Le Premier ministre a cependant précisé qu’il faut s’assurer que les normes environnementales sont respectées. “C’est pourquoi nous reverrons et examinerons ce rapport, car les renseignements qui me parviennent indiquent qu’il se pourrait que ce rapport ait été manipulé. Je ne sais pas si c’est vrai ou faux, mais nous reconsidérerons ce dossier.”
Lobbying.
Ce qui est regrettable, c’est le lobbying mené par quelques instances socioculturelles en faveur du projet de la centrale de CT Power. AU IGCIC toujours, Menon Murday, président de la Mauritius Tamil Temples Federation, avait évoqué “un grand malaise et une grande frustration” au sein de la communauté tamoule, suite à l’abandon du projet CT Power, piloté par des experts tamouls. Le Hindu Common Front, mené par Somduth Dulthumun, président de la Mauritius Sanatan Dharma Temples Federation, ainsi que la Voice of Hindu ont soutenu le projet.

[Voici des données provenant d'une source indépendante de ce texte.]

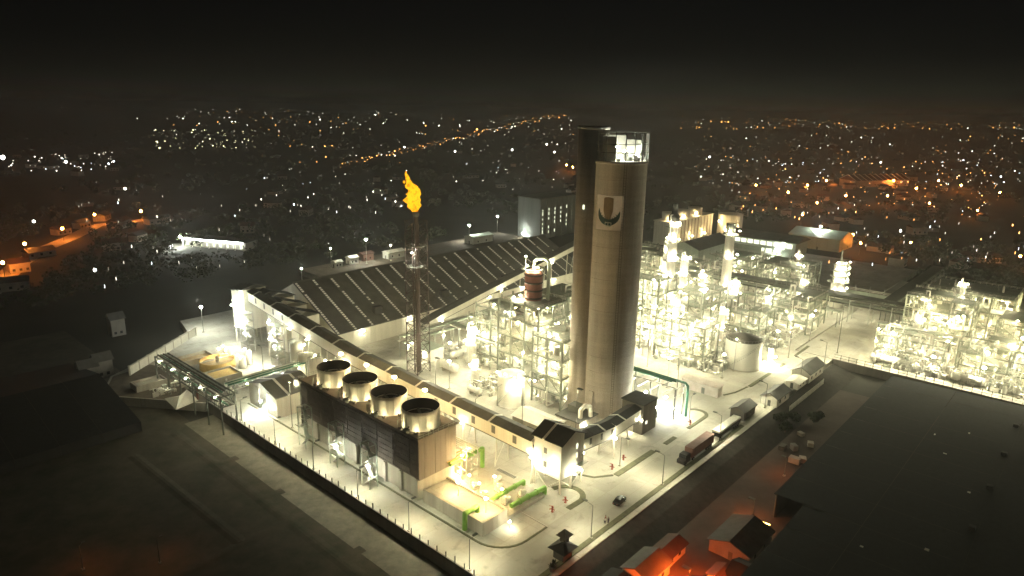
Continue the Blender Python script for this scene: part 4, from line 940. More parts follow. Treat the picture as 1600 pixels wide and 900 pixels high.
pipe_rack(70.5, 119.5, 54, 5, 7.0, 'pipe rack running between the flare and the inclined gallery', 'x', 8, 9, (0, 2.4), lamps=1)
pipe_rack(98.5, 98.5, 26, 5, 8.5, 'short pipe rack leading out from the braced structure', 'y', 7, 8.5, (0,), lamps=1)
clutter(68, 80, 72, 84, 4.5, 16, 31); clutter(80, 102, 52, 62, 4, 22, 32); clutter(84, 112, 98, 118, 4, 30, 33); clutter(100, 125, 60, 96, 6, 26, 34)
for (u, v, h, lab) in ((66.5, 57.5, 9, 'floodlight mast between the blue tarpaulins and the small pale tank'), (63, 88, 10, 'floodlight mast on the open yard by the conveyor gallery'), (70.5, 70.0, 8, 'floodlight mast in the gap behind the small pale tank'), (78, 104, 9, 'floodlight mast near the flare foot')):
    flood(u, v, h, lab)
# green pipe bridge at the round tower
t = thing('pipe_bridge', 'dark green pipe bridge with bent down end beside the round tower', 'pipe bridge', 96.5, 19.5)
for (x, y) in ((0, 0), (5.5, 0), (0, 9), (5.5, 9), (0, 18), (5.5, 18)): ibox('post', 'steel_dark', t, x - .18, x + .18, y - .18, y + .18, 0, 10.4)
for y in (0, 4.5, 9, 13.5, 18):
    for z in (7.4, 10.2): ibox('cross_beam', 'steel', t, -.3, 5.8, y - .15, y + .15, z, z + .3)
for x in (0, 5.5): ibox('side_beam', 'steel', t, x - .14, x + .14, 0, 18, 10.55, 10.85)
for i, x in enumerate((5.0, 4.0, 2.9)): MB().tube([(x, 19, 11.2), (x, -.6, 11.2), (x, -1.6, 10.4), (x, -1.7, 0)] if i == 0 else [(x, 19, 11.2), (x, 1.0 + i, 11.2)], .42 - .08 * i, 10).build('pipe', 'pine_green', t)
for (x, y, z) in ((2.5, 2, 2.4), (3.5, 5, 5), (1.0, 7, 1.6), (2.5, 12, 5.0)): lamp(t, x, y, z, .42, 'lamp_cool')
clutter(93, 101, 21, 36, 3.2, 10, 35)

# --- main process unit right of the round tower
frame(142.0, 33.0, (0, 6, 12), (0, 7, 14, 21), (5.5, 11, 16.5), 'front steel structure nearest the road, right of the round tower', 21, 3, pipes=46, deck=.5)
frame(146.0, 56.0, (0, 7, 14), (0, 7, 14), (6, 12, 18, 24, 30), 'tall steel structure just right of the round tower', 22, 4, pipes=44)
frame(162.0, 44.0, (0, 7, 14, 21), (0, 7, 14), (6, 12, 18, 23), 'broad steel structure behind the pale round tank', 23, 3, pipes=46)
frame(168.0, 66.0, (0, 7, 14), (0, 7, 14, 21), (7, 14, 21, 28, 35), 'tallest lit steel structure of the main process unit', 24, 4, pipes=44)
frame(186.0, 30.0, (0, 8, 16), (0, 8, 16, 24), (6, 12), 'low steel structure between tank and long pipe rack', 25, 3, pipes=40)
frame(190.0, 62.0, (0, 8, 16), (0, 8, 16, 24), (7, 14, 21), 'middle steel structure beside the tall pale stack', 26, 3, pipes=40)
frame(196.0, 92.0, (0, 8, 16, 24), (0, 8, 16), (7, 14, 21, 28), 'rear steel structure before the green shed', 27, 3, pipes=36)
frame(214.0, 20.0, (0, 8, 16, 24), (0, 8, 16, 24), (5, 10, 15), 'wide low structure before the long pipe rack', 28, 3, pipes=44)
frame(264.0, 40.0, (0, 8, 16, 24), (0, 8, 16, 24), (6, 12, 18), 'bright steel structure behind the long pipe rack, nearest the round lit tower', 29, 3, pipes=40)
frame(268.0, 70.0, (0, 8, 16, 24), (0, 8, 16, 24), (6, 12, 17), 'bright steel structure below the office windows', 30, 3, pipes=40)
frame(178.0, 90.0, (0, 8, 16), (0, 8, 16), (7, 14, 21, 27), 'steel structure left of the rear one, half hidden by the tower', 71, 3, pipes=30)
frame(214.0, 70.0, (0, 8, 16), (0, 8, 16), (6, 12, 18), 'steel structure just right of the tall pale stack', 72, 3, pipes=36)
frame(232.0, 84.0, (0, 8, 16), (0, 8, 16), (6, 12, 18), 'steel structure between the tall pale stack and the green shed', 73, 3, pipes=30)
frame(142.0, 74.0, (0, 8, 16), (0, 8, 16), (6, 12, 18, 24), 'steel structure right behind the round tower shaft', 74, 3, pipes=30)
frame(188.0, 44.0, (0, 7, 14), (0, 7, 14), (6, 12, 17), 'compact steel structure in the middle of the main unit', 75, 3, pipes=34)
for (u, v, r, h, pl, lab, m) in ((158.5, 58.5, 1.9, 52, (12, 20, 28, 36, 44, 50), 'tallest slim process column with dark cap just right of the round tower', 'insulation'),
                                 (163.5, 63.5, 1.5, 40, (14, 22, 30, 38), 'second tall slim column behind the tallest one', 'insulation'),
                                 (176.0, 61.5, 1.7, 34, (10, 18, 26, 33), 'stout pale column in the middle of the main unit', 'tank_paint'),
                                 (152.0, 51.0, 1.3, 22, (8, 14, 20), 'short pale column at the front of the main unit', 'tank_paint'),
                                 (186.0, 57.0, 1.2, 26, (10, 18, 24), 'slim pale column left of the tall pale stack', 'insulation'),
                                 (205.0, 50.0, 1.4, 20, (8, 14, 19), 'pale column behind the pale round tank', 'tank_paint'),
                                 (171.0, 40.0, 1.2, 17, (8, 15), 'short column just behind the pale round tank', 'insulation'),
                                 (244.0, 34.0, 1.3, 18, (8, 15), 'column beside the long pipe rack', 'insulation'),
                                 (282.0, 50.0, 1.5, 22, (8, 14, 20), 'column rising above the structures beyond the long pipe rack', 'tank_paint')):
    column(u, v, r, h, lab, m, plats=pl, lampm='lamp_warm', lr=.28)
MB().lathe([(2.1, 0), (2.3, 2), (1.2, 3.2), (.9, 7), (1.0, 7.1), (.7, 7.1), (.6, 3)], 16).build('dark_cap', 'near_black', [o for o in bpy.data.objects if o.get('label', '').startswith('tallest slim process column')][0], (0, 0, 52.3))
t = thing('tall_stack', 'tall pale round stack with a ladder beside the green shed', 'chimney', 208.0, 56.5)
MB().lathe([(2.7, 0), (2.4, 6), (2.0, 46), (1.7, 46), (1.9, 40)], 32).build('shell', 'ring_shell', t); MB().lathe([(2.04, 42), (2.12, 42), (2.06, 46.2), (1.7, 46.2)], 32).build('lip', 'steel_dark', t)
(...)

Ce qui est certain, c’est que le pays aura besoin d’une production d’électricité supplémentaire supérieure à 100 MW dans les années à venir pour pouvoir répondre à la demande. L’alternative d’une centrale à charbon semble privilégiée par les autorités, mais elle entre en totale contradiction avec le concept Maurice Île Durable.
Mais il faut aussi savoir que le gouvernement a lancé un appel d’offres pour un autre projet de centrale à charbon. Si le projet CT Power allait effectivement de l’avant, le gouvernement serait bien embêté, car il devra soit permettre à deux centrales électriques de 100 MW d’être construites, soit trancher en faveur de l’une d’elles. Et si elle tranche pour CT Power, il se mettrait à dos l’Union Européenne, qui est en faveur d’exercices d’appels d’offres et se montre réticent aux projets non sollicités, comme celui de CT Power.